Instructions to follow | Reproduce exactly the lines below, from the first through the one containing "rad = math.radians", and nothing more.

Information shown |
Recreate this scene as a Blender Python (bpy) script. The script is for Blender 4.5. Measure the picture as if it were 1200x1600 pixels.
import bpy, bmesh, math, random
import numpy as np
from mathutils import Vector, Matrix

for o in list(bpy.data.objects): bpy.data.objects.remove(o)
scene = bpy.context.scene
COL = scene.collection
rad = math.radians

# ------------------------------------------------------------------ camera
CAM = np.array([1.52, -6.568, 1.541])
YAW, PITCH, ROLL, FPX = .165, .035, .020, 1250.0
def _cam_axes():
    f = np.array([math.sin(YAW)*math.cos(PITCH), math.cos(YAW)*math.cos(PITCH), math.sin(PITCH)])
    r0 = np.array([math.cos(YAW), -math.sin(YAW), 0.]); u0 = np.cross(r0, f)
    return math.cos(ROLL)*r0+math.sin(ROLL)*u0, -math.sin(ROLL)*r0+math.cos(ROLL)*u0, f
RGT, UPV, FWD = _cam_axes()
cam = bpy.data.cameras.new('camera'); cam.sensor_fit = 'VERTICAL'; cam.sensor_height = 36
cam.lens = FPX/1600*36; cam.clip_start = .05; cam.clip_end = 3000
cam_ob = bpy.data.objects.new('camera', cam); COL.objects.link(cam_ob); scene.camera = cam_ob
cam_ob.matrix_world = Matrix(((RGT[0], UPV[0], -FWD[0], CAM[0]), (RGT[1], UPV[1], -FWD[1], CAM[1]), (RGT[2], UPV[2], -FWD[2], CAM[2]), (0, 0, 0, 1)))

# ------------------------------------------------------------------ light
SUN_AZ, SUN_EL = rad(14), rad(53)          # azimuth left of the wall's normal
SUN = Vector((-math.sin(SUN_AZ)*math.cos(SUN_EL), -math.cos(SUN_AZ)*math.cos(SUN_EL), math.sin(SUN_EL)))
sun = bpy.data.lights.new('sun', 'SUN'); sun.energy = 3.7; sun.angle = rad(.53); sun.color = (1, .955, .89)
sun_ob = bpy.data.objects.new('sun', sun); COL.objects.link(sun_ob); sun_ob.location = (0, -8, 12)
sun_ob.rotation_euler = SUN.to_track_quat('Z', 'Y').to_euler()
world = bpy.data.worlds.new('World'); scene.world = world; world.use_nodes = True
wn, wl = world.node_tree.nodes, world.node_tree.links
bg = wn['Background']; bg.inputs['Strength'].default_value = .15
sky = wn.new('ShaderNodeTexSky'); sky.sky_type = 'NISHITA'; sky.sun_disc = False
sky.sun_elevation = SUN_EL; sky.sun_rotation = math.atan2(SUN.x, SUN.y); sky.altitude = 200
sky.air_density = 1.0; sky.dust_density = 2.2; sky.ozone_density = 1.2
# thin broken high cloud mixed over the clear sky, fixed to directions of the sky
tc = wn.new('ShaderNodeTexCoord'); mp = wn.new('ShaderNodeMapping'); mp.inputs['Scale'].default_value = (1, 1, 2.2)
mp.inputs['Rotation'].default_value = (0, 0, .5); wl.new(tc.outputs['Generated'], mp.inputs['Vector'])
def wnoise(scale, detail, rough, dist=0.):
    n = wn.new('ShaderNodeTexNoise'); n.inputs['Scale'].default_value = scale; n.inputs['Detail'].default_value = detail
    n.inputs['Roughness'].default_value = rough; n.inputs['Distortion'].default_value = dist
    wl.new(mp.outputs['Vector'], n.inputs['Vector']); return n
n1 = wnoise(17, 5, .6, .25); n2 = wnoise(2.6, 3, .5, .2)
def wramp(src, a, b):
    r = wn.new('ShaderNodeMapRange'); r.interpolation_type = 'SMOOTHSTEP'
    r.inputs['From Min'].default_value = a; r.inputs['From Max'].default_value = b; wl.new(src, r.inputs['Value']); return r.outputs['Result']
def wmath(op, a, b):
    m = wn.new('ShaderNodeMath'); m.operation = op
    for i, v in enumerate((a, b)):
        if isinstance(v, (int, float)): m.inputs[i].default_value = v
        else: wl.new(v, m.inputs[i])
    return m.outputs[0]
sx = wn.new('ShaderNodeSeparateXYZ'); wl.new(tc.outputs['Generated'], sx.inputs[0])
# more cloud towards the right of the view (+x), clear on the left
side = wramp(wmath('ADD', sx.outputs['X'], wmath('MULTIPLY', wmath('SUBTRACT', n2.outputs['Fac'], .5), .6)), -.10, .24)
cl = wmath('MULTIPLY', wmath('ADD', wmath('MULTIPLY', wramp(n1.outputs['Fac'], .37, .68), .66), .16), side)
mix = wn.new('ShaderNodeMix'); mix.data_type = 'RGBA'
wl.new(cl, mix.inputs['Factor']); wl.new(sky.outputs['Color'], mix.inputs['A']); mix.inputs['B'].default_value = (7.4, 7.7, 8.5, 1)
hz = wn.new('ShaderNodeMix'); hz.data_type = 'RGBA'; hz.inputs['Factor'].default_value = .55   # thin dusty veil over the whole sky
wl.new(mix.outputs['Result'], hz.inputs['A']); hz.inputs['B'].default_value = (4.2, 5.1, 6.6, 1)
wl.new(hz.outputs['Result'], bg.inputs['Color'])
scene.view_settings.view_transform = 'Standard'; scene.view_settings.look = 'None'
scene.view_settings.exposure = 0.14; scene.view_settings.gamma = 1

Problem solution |
Recreate this scene as a Blender Python (bpy) script. The script is for Blender 4.5. Measure the picture as if it were 1200x1600 pixels.
import bpy, bmesh, math, random
import numpy as np
from mathutils import Vector, Matrix

for o in list(bpy.data.objects): bpy.data.objects.remove(o)
scene = bpy.context.scene
COL = scene.collection
rad = math.radians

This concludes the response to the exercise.